In our issue dated Aug. 19 of this year, Stephen Kinzer wrote a stirring essay about President Theodore Roosevelt’s visit to Provincetown in the summer of 1907 to lay the cornerstone of the Pilgrim Monument.
“Roosevelt used his visit here to deliver an amazing warning against the rise of ‘predatory capitalists’ and ‘the wealth which works iniquity,’ ” Kinzer wrote. “It was in this speech that he used one of his most famous phrases: ‘malefactors of great wealth.’
“…By the time he came to Provincetown,” Kinzer went on, “he had adopted a new identity: the trust-buster. It was a period when businesses were all but unregulated and paid little tax, greedy tycoons corrupted the government, and immense wealth was concentrated in a few hands — in other words, a period much like our own.”
I couldn’t help being reminded of Roosevelt’s Provincetown speech and his enormous popularity as the “trust-buster” when I read Cam Blair’s report this week on Eastham’s plans to develop the old T-Time driving range property on Route 6 for the benefit of the community. The Eastham Select Board has unanimously endorsed the idea of creating a variety of uses there, including housing for people of diverse income levels, a community center, and affordable space for small businesses.
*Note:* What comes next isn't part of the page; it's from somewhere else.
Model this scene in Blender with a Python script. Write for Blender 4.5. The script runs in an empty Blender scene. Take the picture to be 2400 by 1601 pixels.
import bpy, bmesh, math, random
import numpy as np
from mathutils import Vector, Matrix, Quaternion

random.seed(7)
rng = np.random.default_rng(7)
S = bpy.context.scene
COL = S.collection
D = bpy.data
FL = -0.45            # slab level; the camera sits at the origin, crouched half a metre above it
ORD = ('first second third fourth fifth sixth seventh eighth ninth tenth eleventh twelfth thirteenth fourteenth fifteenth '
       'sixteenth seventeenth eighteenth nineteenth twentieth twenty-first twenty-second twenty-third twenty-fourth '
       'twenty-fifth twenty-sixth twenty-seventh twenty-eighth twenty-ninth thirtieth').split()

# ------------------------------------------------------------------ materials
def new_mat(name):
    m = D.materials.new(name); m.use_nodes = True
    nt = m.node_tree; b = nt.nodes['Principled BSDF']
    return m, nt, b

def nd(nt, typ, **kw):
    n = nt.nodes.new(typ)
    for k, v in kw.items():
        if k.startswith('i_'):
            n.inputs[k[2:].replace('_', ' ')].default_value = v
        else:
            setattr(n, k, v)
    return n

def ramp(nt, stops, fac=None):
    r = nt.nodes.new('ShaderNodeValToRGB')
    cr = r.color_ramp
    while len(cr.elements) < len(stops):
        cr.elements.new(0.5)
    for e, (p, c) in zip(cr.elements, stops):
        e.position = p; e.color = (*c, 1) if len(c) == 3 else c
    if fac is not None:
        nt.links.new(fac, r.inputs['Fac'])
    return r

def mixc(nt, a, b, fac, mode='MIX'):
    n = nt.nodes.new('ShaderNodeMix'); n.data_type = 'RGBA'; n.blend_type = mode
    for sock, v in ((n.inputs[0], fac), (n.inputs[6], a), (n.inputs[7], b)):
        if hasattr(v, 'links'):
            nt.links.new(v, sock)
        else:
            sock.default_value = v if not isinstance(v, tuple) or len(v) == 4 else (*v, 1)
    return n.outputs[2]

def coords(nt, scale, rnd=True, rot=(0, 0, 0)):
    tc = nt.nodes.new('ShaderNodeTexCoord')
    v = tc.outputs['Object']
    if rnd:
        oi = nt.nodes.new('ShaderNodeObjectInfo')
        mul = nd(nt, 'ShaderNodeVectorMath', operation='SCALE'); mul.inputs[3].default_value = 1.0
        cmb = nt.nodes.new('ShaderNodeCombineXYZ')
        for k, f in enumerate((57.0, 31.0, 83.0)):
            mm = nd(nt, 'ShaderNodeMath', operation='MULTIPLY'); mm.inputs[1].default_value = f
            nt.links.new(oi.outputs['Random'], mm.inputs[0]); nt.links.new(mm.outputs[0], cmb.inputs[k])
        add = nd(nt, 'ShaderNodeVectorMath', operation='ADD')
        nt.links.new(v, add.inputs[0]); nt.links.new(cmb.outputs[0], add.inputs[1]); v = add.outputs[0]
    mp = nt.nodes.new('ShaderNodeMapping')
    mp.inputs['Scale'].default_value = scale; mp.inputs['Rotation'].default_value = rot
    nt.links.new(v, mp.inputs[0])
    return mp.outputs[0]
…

The one thing that can’t happen at the T-Time property, which the town bought from the Stop & Shop Company for $1.6 million, is any kind of food store. That’s because, before selling it, Stop & Shop placed a 99-year deed restriction on the 11-acre parcel. That means that for the rest of the 21st century there can be no supermarket there, no grocery store, no butcher shop, no fish market, no sandwich shop, no fruit stand, no farmers’ market — no operation of any kind that sells “food or food products for off-premises consumption (whether by humans or animals).”
The purpose of the deed restriction is simple: to prevent that large and highly accessible property from being used to compete in any way with Stop & Shop’s existing stores in Orleans and Provincetown — and to strengthen the company’s stranglehold on the supermarket business on the Outer Cape.
This is restraint of trade in its most blatant form. It should be and most likely is illegal. It is exactly what President Roosevelt — a Republican, by the way — was talking about when he told his Provincetown audience, “What wonder that gigantic corporations employ their enormous wealth and the highest legal talent to strain the laws to their upmost!”
But anti-trust laws have gone almost entirely unenforced in the U.S. for the last 40 years, since the election of Ronald Reagan. Stop & Shop is hardly the only culprit. Consolidation, vertical integration, and the crushing of competition seem to have become the holy grail of many corporations — a definition of success born of insecurity and guaranteeing mediocrity.
It’s time for that to change. The predatory practices of the high-tech industry have reawakened interest in long-dormant anti-trust laws. Lawyers of the narrowland unite!